On 03/23/2013 at 8:51 PM, avarageanonymous at hushmail.com wrote:

>If my latest two questions were not meaningful I am asking as 
>meaningful to the current TBB as I can: 
>
>In a default TBB would the GISP(Google-owned Internet Service 
>Provider) see the traffic coming to Entry Node as a mix of 
>separate connections that are approximately the same size and time 
>comparing to the direct GISP to Gmail connections? Maybe my 
>example is bad as Google use https and the size would be somehow 
>different but I hope you will get my point at large. To address my 
>problem for the obfuscated mix of connections I should use the 
>obfsproxy connection that is by design hiding all the real 
>connections to the one(1) obfuscated so the GISP looking at the 
>TBB to GISP connection would just see one constant connection 
>(with all the real connections obfuscated and mixed into this one) 
>of variable upload and download speeds (because the web 
>application would help to make it variable by speed but constantly 
>open connection)?
>
>Bless the Entry Guard.
>
>
>On 03/19/2013 at 10:45 PM, avarageanonymous at hushmail.com wrote:
>>
>>Thank you for all the help, there is some big research on this 
>>problem you have showed me.
>>
>>Let me clarify the attack I need to be defended:
>>The user in California sends the E-Mail message from the web 
>>client provider, possibly 1Gmail to the 2Gmail address; all 3 Tor 
>>nodes in between were not compromised; Google's Internet Service 
>>Provider and Gmail were not tagging the traffic; only now as I 
>>stopped the writing and file sharing activity they are trying to 
>>retrospect and correlate my GISP account with the Gmail.
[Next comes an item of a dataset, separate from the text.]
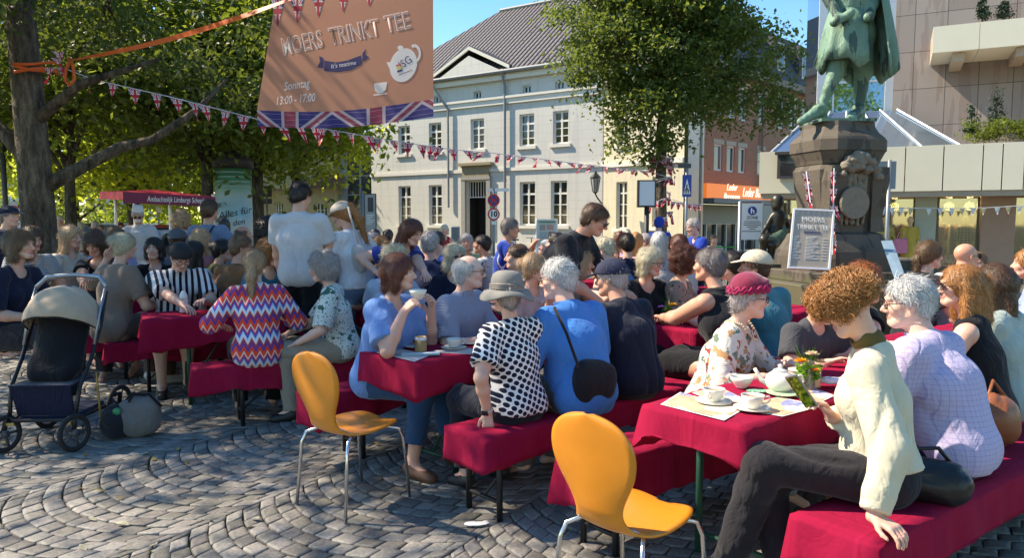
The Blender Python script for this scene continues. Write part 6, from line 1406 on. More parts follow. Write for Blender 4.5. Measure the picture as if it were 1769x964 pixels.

>>NOW thanks to your replies I know that they could   
>>link it very easily because I have used my Gmail only in new Tor 
>>Browser instance and I have used it alone from other sites as I 
>>wanted to be safe from IP/Time/Size correlation. How stupid I was?
>>
>>
>>My actual questions are:
>>
>>
>>1. You have introduced me to the 
>>https://blog.torproject.org/blog/one-cell-enough and On June 
>15th, 
>>2012 some other Anonymous said:
>>
>>"The Tor design doesn't try to protect against an attacker who 
>can 
>>see or measure both traffic going into the Tor network and also 
>>traffic coming out of the Tor network. That's because if you can 
>>see both flows, some simple statistics let you decide whether 
>they 
>>match up."
>>
>>Let the client download / upload random data from / to the relay 
>>with a speed at 10-50% (random speed that change frequently) at 
>>the download / upload speed. That is, if the download from the 
>>relay is with a current speed at 50 KB/sec, the client should 
>>download random nonsense data from the relay with a speed between 
>>5 and 25 KB/sec. This result in a average speed at the random 
>data 
>>at 30%, and that will not put a hard pressure on the network."
>>
>>Could this example exist as a "partial" solution in the form of 
>>the web application that I could run in the tab next to the Gmail 
>>and that would D/U random data making requests from and to the 
>>relay for some small or big files? Would in my threat model these 
>>still be partially correlated as requested Size (within the 
>>overall constant speed) would need to always be obfuscated by 
>>bigger Size responses than the real response Size? Other possible 
>>variant I see is that loading the full available bandwidth pipe 
>of 
>>the Tor Nodes with (two) files would actually reduce the speed 
>for 
>>the Gmail server watching and for the GISP it would be still 
>>bigger but would just be restricted to the Tor Nodes broadband 
>>ability and when the Gmail file is shared, the speed of D/U could 
>>jump up quick enough to not be correlate-able because GISP would 
>>constantly see the maximum bandwidth. Another variant is the 
>>continuous slowdown/speedup of all traffic by some mechanism in 
>>TBB or Nodes not by the D/U so it would save the network 
>bandwidth 
>>but this is the most insane to propose. What variant is real to 
>>deal with or all are garbage?
>>
>>
>>2. If the web application from the second question could start to 
>>partially help the Size obfuscation problem except the GISP to 
>>Entry Node requests that are needed to be somehow shown to the 
>>GISP by the TBB to Entry Node connection (is it true?), could the 
>>requests of TBB potentially be served encrypted and delayed 
>enough 
>>so that even so the Gmail server would see the “real” requests 
>>timing, the timing would be obfuscated for the GISP to Entry Node 
>>connection with a very little delay that would be synchronized 
>>with other very little delays that are continuously being sent to 
>>and from the Entry Node?
>>These sub-second delays that would just not be the big problem to 
>>the Gmail user but all the GISP to Entry Node activity would be 
>>synchronized and optimized according to usage and behavior 
>>templates like "Reading", "Writing", "File sharing".. for the 
>GISP 
>>it would only be these or more common traffic like “Default”? 
>That 
>>is if  the bandwidth traffic is obfuscated and what is left to 
>>obfuscate is the time of request, the time of ordered changes in 
>>this bandwidth traffic. 
>>What could I know there are many new types of Web connections and 
>>I don't know a simple http. There are so many papers from people 
>>far better educated than me that I don't have a time to 
>>understand. I think that serving constantly obfuscated speed when 
>>needed and requests when they are correlated and 
>indistinguishable 
>>of artificial going on pair should defend the described attack 
>and 
>>I don't know why it is not possible for implementation. Don't 
>>laugh and don't spend your time too much on my propositions, 
>>please. It is all for the more arbitrary choices, not for a 
>>generalization of the TBB standard.
>>
>>Peace, and God damn the age of stylometry.